Come take a look at the petition sheets yourself: Represent SD invites the public—and especially voters irate over the repeal of Initiated Measure 22, which this amendment would partially restore—to join the petition submission party at 11 a.m. Central on the Capitol steps.

4 Comments

  1. I see Lederman’s ‘Don’t Sign’ campaign is working real well. LOL.

  2. Speaking of “obscene amounts of big out-of-state money,” will Represent SD have any in-state contributions during this election cycle?

    From an NPQ article I wrote in 2015:

    “USA Today reports that the battle lines are drawn between proponents Massachusetts-based Represent.Us and Koch brothers–backed Americans for Prosperity in opposition. According to the South Dakotans for Ethics Reform state campaign finance report, Represent.Us provided 100 percent of the cash in 2015 funds to draft and organize the ballot petition as well as additional in-kind support. Funding for the 501(c)(4) Represent.Us social welfare organization comes almost exclusively from the related Represent.Us Education Fund, a 501(c)(3) public charity that receives significant support from the William and Flora Hewlett Foundation (see here and here) and the Rockefeller Brothers Fund.”

    See: “Prairie Playground for Special Interests to Test Campaign Finance Initiative” – https://nonprofitquarterly.org/2016/08/18/prairie-playground-for-special-interests-to-test-campaign-finance-initiative/

  3. No doubt, Michael, Represent SD is made possible by out-of-state interests. I look forward to reviewing their 2017 year-end campaign finance report.

    I would suggest one difference: Represent SD is able to find vocal locals to support their petition drive.
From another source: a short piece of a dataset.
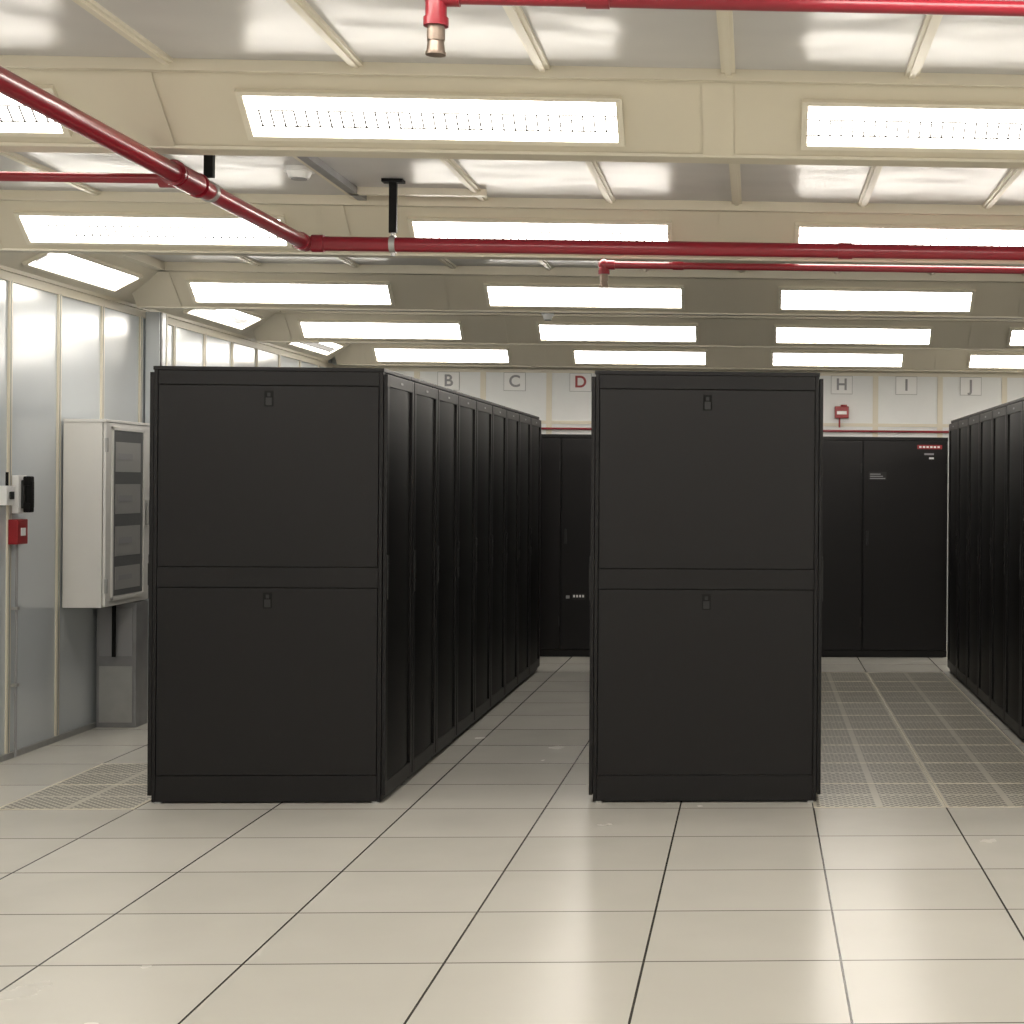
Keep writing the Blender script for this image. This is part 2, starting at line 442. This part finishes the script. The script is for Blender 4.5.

They only locals speaking up for Marsy’s Law and the 18% fake rate cap during the petition process were paid dupes.

  4. South DaCola, I’d love to be able to measure whether Lederman’s anti-petition campaign had any effect. Maybe Represent SD would have gotten 60K signatures if the SDGOP hadn’t launched this campaign?

    But that’s a hypothetical. The fact is one ballot question committee is submitting 50K signatures three weeks before the deadline, earlier than either of the 50K-exceeders in 2015 did.